- [Description of the task]
Write out all of the data exactly as it appears.

#####

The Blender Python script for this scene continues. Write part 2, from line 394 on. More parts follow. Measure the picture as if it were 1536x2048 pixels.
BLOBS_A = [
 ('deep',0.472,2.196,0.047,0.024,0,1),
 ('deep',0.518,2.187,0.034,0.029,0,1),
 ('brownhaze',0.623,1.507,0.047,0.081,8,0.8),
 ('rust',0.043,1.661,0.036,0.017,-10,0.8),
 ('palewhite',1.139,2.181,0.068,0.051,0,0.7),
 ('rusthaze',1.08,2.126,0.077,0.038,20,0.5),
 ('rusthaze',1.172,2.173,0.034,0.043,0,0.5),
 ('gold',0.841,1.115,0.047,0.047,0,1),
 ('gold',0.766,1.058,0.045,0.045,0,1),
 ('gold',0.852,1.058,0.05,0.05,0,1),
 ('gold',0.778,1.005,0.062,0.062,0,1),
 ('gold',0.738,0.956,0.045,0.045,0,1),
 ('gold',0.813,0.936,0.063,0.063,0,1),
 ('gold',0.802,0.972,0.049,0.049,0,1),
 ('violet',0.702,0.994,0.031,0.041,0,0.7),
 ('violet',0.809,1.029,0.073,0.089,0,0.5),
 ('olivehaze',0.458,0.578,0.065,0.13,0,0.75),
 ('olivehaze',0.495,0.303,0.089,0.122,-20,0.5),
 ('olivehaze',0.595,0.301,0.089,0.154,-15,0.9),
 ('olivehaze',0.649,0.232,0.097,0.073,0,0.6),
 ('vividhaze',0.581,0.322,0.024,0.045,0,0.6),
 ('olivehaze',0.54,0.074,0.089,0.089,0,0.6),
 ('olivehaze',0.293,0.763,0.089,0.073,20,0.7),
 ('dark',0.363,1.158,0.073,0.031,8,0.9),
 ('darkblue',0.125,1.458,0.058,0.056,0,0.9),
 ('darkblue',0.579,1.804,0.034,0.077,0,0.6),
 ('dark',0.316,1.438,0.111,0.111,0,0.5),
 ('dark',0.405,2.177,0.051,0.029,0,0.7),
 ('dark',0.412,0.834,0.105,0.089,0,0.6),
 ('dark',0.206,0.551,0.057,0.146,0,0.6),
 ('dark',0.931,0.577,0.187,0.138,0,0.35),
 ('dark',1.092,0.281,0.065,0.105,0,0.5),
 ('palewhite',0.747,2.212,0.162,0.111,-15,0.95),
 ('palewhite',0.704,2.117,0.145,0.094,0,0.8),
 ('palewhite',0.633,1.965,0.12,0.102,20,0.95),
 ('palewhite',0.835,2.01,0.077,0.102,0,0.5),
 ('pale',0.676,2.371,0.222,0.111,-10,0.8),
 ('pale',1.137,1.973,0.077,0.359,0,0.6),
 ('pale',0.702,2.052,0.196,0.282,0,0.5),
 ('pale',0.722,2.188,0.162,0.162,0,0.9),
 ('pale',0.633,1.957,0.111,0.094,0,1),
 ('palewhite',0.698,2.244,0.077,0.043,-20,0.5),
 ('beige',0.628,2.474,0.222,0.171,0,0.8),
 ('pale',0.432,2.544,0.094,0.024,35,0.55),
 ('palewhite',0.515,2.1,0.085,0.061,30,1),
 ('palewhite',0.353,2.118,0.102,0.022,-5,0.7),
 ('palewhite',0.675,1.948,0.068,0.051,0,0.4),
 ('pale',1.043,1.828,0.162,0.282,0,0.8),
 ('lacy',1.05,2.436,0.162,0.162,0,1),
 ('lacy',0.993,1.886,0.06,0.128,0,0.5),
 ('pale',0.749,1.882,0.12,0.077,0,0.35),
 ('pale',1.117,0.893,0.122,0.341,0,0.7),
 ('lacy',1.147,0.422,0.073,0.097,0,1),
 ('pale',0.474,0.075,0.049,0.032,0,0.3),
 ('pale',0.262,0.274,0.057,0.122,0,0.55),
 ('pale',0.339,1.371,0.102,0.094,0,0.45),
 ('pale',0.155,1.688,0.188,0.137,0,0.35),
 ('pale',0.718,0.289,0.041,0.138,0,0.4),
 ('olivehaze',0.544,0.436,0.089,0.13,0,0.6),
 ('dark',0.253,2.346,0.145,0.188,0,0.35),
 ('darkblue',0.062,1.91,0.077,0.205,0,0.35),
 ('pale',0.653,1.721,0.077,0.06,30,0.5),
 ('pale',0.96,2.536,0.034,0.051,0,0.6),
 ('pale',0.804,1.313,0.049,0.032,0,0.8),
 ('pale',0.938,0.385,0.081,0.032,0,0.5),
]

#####

- [Correct result]
The Blender Python script for this scene continues. Write part 2, from line 394 on. More parts follow. Measure the picture as if it were 1536x2048 pixels.
BLOBS_A = [
 ('deep',0.472,2.196,0.047,0.024,0,1),
 ('deep',0.518,2.187,0.034,0.029,0,1),
 ('brownhaze',0.623,1.507,0.047,0.081,8,0.8),
 ('rust',0.043,1.661,0.036,0.017,-10,0.8),
 ('palewhite',1.139,2.181,0.068,0.051,0,0.7),
 ('rusthaze',1.08,2.126,0.077,0.038,20,0.5),
 ('rusthaze',1.172,2.173,0.034,0.043,0,0.5),
 ('gold',0.841,1.115,0.047,0.047,0,1),
 ('gold',0.766,1.058,0.045,0.045,0,1),
 ('gold',0.852,1.058,0.05,0.05,0,1),
 ('gold',0.778,1.005,0.062,0.062,0,1),
 ('gold',0.738,0.956,0.045,0.045,0,1),
 ('gold',0.813,0.936,0.063,0.063,0,1),
 ('gold',0.802,0.972,0.049,0.049,0,1),
 ('violet',0.702,0.994,0.031,0.041,0,0.7),
 ('violet',0.809,1.029,0.073,0.089,0,0.5),
 ('olivehaze',0.458,0.578,0.065,0.13,0,0.75),
 ('olivehaze',0.495,0.303,0.089,0.122,-20,0.5),
 ('olivehaze',0.595,0.301,0.089,0.154,-15,0.9),
 ('olivehaze',0.649,0.232,0.097,0.073,0,0.6),
 ('vividhaze',0.581,0.322,0.024,0.045,0,0.6),
 ('olivehaze',0.54,0.074,0.089,0.089,0,0.6),
 ('olivehaze',0.293,0.763,0.089,0.073,20,0.7),
 ('dark',0.363,1.158,0.073,0.031,8,0.9),
 ('darkblue',0.125,1.458,0.058,0.056,0,0.9),
 ('darkblue',0.579,1.804,0.034,0.077,0,0.6),
 ('dark',0.316,1.438,0.111,0.111,0,0.5),
 ('dark',0.405,2.177,0.051,0.029,0,0.7),
 ('dark',0.412,0.834,0.105,0.089,0,0.6),
 ('dark',0.206,0.551,0.057,0.146,0,0.6),
 ('dark',0.931,0.577,0.187,0.138,0,0.35),
 ('dark',1.092,0.281,0.065,0.105,0,0.5),
 ('palewhite',0.747,2.212,0.162,0.111,-15,0.95),
 ('palewhite',0.704,2.117,0.145,0.094,0,0.8),
 ('palewhite',0.633,1.965,0.12,0.102,20,0.95),
 ('palewhite',0.835,2.01,0.077,0.102,0,0.5),
 ('pale',0.676,2.371,0.222,0.111,-10,0.8),
 ('pale',1.137,1.973,0.077,0.359,0,0.6),
 ('pale',0.702,2.052,0.196,0.282,0,0.5),
 ('pale',0.722,2.188,0.162,0.162,0,0.9),
 ('pale',0.633,1.957,0.111,0.094,0,1),
 ('palewhite',0.698,2.244,0.077,0.043,-20,0.5),
 ('beige',0.628,2.474,0.222,0.171,0,0.8),
 ('pale',0.432,2.544,0.094,0.024,35,0.55),
 ('palewhite',0.515,2.1,0.085,0.061,30,1),
 ('palewhite',0.353,2.118,0.102,0.022,-5,0.7),
 ('palewhite',0.675,1.948,0.068,0.051,0,0.4),
 ('pale',1.043,1.828,0.162,0.282,0,0.8),
 ('lacy',1.05,2.436,0.162,0.162,0,1),
 ('lacy',0.993,1.886,0.06,0.128,0,0.5),
 ('pale',0.749,1.882,0.12,0.077,0,0.35),
 ('pale',1.117,0.893,0.122,0.341,0,0.7),
 ('lacy',1.147,0.422,0.073,0.097,0,1),
 ('pale',0.474,0.075,0.049,0.032,0,0.3),
 ('pale',0.262,0.274,0.057,0.122,0,0.55),
 ('pale',0.339,1.371,0.102,0.094,0,0.45),
 ('pale',0.155,1.688,0.188,0.137,0,0.35),
 ('pale',0.718,0.289,0.041,0.138,0,0.4),
 ('olivehaze',0.544,0.436,0.089,0.13,0,0.6),
 ('dark',0.253,2.346,0.145,0.188,0,0.35),
 ('darkblue',0.062,1.91,0.077,0.205,0,0.35),
 ('pale',0.653,1.721,0.077,0.06,30,0.5),
 ('pale',0.96,2.536,0.034,0.051,0,0.6),
 ('pale',0.804,1.313,0.049,0.032,0,0.8),
 ('pale',0.938,0.385,0.081,0.032,0,0.5),
]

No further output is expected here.